Begin

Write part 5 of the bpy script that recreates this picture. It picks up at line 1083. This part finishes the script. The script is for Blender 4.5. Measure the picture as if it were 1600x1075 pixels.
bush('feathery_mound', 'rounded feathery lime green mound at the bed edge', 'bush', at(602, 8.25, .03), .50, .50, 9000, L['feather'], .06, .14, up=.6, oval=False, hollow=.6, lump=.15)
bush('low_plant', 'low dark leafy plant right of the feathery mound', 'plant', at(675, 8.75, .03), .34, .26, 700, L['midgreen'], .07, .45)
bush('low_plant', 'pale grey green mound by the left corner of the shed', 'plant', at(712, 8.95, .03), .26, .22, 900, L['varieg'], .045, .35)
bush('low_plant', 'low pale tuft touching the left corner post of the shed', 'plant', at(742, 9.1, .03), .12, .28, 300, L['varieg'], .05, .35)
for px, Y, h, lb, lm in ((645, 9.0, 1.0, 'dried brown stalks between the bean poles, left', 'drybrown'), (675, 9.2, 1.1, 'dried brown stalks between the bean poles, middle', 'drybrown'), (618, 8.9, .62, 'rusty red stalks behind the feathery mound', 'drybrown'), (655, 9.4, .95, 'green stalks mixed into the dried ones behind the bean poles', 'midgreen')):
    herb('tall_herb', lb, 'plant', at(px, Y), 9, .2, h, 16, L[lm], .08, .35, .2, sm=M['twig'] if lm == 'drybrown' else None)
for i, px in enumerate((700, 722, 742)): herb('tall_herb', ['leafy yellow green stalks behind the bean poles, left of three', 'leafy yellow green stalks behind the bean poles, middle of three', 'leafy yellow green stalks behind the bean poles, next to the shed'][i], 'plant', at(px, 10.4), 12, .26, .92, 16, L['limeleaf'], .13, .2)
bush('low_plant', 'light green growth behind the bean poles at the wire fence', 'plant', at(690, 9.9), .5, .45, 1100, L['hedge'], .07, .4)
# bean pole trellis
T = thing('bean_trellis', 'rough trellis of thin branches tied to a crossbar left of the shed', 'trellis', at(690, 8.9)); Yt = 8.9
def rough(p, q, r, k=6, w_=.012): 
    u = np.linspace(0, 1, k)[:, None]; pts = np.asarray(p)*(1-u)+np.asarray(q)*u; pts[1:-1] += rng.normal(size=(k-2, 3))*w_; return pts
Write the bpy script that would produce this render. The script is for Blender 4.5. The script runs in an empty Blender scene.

End

**The task**
Every line above should be retyped exactly as given.

**Result of the task**
Write part 5 of the bpy script that recreates this picture. It picks up at line 1083. This part finishes the script. The script is for Blender 4.5. Measure the picture as if it were 1600x1075 pixels.
bush('feathery_mound', 'rounded feathery lime green mound at the bed edge', 'bush', at(602, 8.25, .03), .50, .50, 9000, L['feather'], .06, .14, up=.6, oval=False, hollow=.6, lump=.15)
bush('low_plant', 'low dark leafy plant right of the feathery mound', 'plant', at(675, 8.75, .03), .34, .26, 700, L['midgreen'], .07, .45)
bush('low_plant', 'pale grey green mound by the left corner of the shed', 'plant', at(712, 8.95, .03), .26, .22, 900, L['varieg'], .045, .35)
bush('low_plant', 'low pale tuft touching the left corner post of the shed', 'plant', at(742, 9.1, .03), .12, .28, 300, L['varieg'], .05, .35)
for px, Y, h, lb, lm in ((645, 9.0, 1.0, 'dried brown stalks between the bean poles, left', 'drybrown'), (675, 9.2, 1.1, 'dried brown stalks between the bean poles, middle', 'drybrown'), (618, 8.9, .62, 'rusty red stalks behind the feathery mound', 'drybrown'), (655, 9.4, .95, 'green stalks mixed into the dried ones behind the bean poles', 'midgreen')):
    herb('tall_herb', lb, 'plant', at(px, Y), 9, .2, h, 16, L[lm], .08, .35, .2, sm=M['twig'] if lm == 'drybrown' else None)
for i, px in enumerate((700, 722, 742)): herb('tall_herb', ['leafy yellow green stalks behind the bean poles, left of three', 'leafy yellow green stalks behind the bean poles, middle of three', 'leafy yellow green stalks behind the bean poles, next to the shed'][i], 'plant', at(px, 10.4), 12, .26, .92, 16, L['limeleaf'], .13, .2)
bush('low_plant', 'light green growth behind the bean poles at the wire fence', 'plant', at(690, 9.9), .5, .45, 1100, L['hedge'], .07, .4)
# bean pole trellis
T = thing('bean_trellis', 'rough trellis of thin branches tied to a crossbar left of the shed', 'trellis', at(690, 8.9)); Yt = 8.9
def rough(p, q, r, k=6, w_=.012): 
    u = np.linspace(0, 1, k)[:, None]; pts = np.asarray(p)*(1-u)+np.asarray(q)*u; pts[1:-1] += rng.normal(size=(k-2, 3))*w_; return pts
Write the bpy script that would produce this render. The script is for Blender 4.5. The script runs in an empty Blender scene.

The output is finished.